Manifestations chiites anti-iraniennes en Irak : quid du « croissant chiite » ? Retour sur une carte de Bernard Hourcade en 2018.
Trop souvent avancés depuis deux décennies comme clé d’explication centrale des conflits récents (Irak, Syrie, Yémen), le confessionnalisme et le communautarisme sont très loin d’expliquer la totalité du désordre au Moyen-Orient. Qui ressort beaucoup plus souvent de tensions politiques et sociales, avec des spécificités nationales, et qui s’inscrivent dans les rivalités conflictuelles des puissances régionales. Les manifestations sociales et politiques qui secouent actuellement le Liban et plus encore l’Irak, ont une dimension anti-iranienne prononcée. Surtout en Irak, où la présence physique de l’Iran est forte, dans tous les domaines : militaro-sécuritaire (à travers les représentants des Gardiens de la révolution, en uniforme ou sous couverture dans les représentations diplomatiques et consulaires iraniennes ; via les Milices populaires chiites apparues en 2014-2015 et largement contrôlées par Téhéran) ; économique (à travers les contrats passés entre Téhéran et Bagdad, ou les investissements industriels, commerciaux, immobiliers, hôteliers iraniens); religieuses dans les villes saintes chiites du sud (Kerbala, Najaf), etc.
Les manifestations anti-gouvernementales en Irak (le premier ministre et la majorité des ministres sont chiites) concernent au premier chef les populations chiites, en particulier dans les quartiers populaires de la capitale (Sadr City) et dans le sud du pays, particulièrement paupérisé (Kerbala, Najaf, Bassora). Donc, a priori dans une clientèle qui devrait être proche de l’Iran. Or, on mesure en Irak (mais aussi, dans une moindre mesure, au Liban) la déconnexion entre l’appartenance confessionnelle et les supposées affinités iraniennes.
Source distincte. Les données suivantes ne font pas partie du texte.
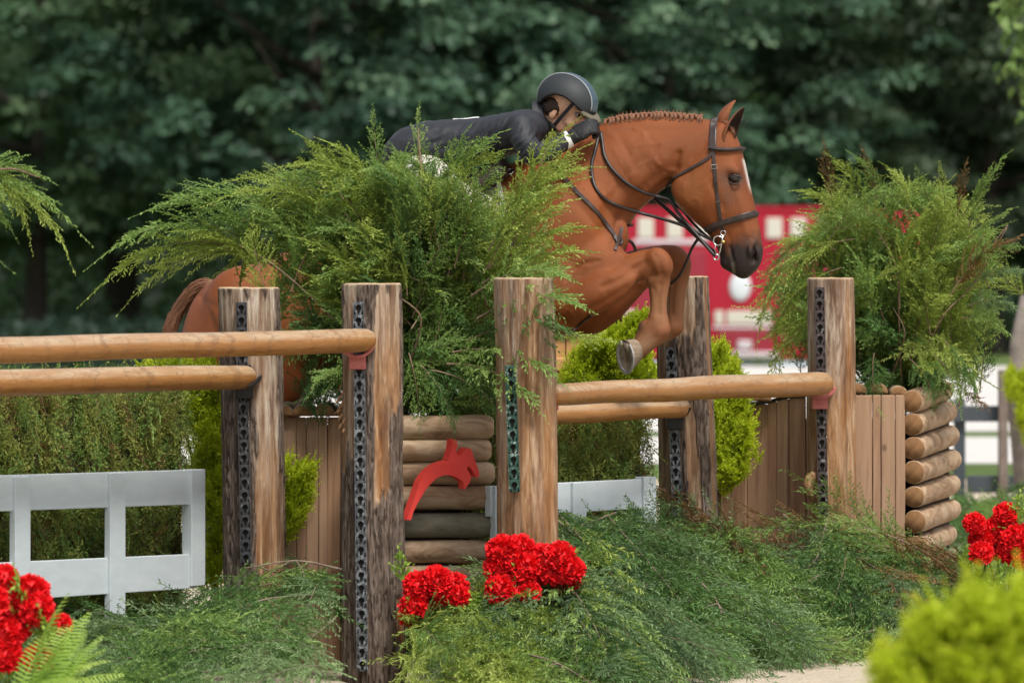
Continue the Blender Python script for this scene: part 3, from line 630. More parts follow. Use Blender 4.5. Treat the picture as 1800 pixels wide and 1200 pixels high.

D’autres éléments d’appartenance s’affirment depuis longtemps : éventuellement ethniques (arabité versus monde persan), plus souvent politiques et idéologiques (nationalisme irakien) et économiques et sociaux (paupérisme, poids de la gabegie et de la corruption étatiques et partidaires de fait soutenues par l’Iran), etc.

Plutôt que de ratiociner sur « le croissant chiite » (et même si celui-ci a un minimum de réalité historique et confessionnelle, comme l’ont prouvé, par exemple, les travaux de Sabrina Mervin), on se reportera donc plutôt, par exemple, à la carte éclairante élaborée par Bernard Hourcade et publiée dans Le Monde diplomatique de février 2018. L’auteur s’y attache à détailler et à qualifier la complexité des liens entre l’État iranien et son environnement régional.

Bernard Hourcade distingue ainsi les alliés historiques (peu nombreux : pour l’essentiel le Hezbollah libanais, largement créé par les Iraniens eux-mêmes au début des années 1980) ; les interventions militaires de la Force Al-Qods des Gardiens (dirigée par l’omniprésent major-général Ghassem Soleimani) en soutien à des alliés stratégiques (L’Irak voisin dès 2003 ; la Syrie à partir de 2012) ; le soutien propagandiste à des alliés (les « rebelles houthis » au Yémen -l’assistance iranienne cependant devenant de plus en plus opérationnelle en 2018-2019) ou acteurs locaux (les contestataires du Bahreïn, ou les chiites saoudiens) ; des alliés solides mais marginaux (Arménie ; des minorités chiites régionales en Afghanistan, au Tadjikistan, au Pakistan). Nous y ajouterons un voisinage historique et de realpolitik avec la Turquie.Liens et réseaux chiites transnationaux : oui, depuis longtemps. « Croissant -ou axe -chiite » : c’est beaucoup moins évident, sinon dans la paranoïa des monarques arabes, et dans certains cercles boltoniens autour de la Maison Blanche.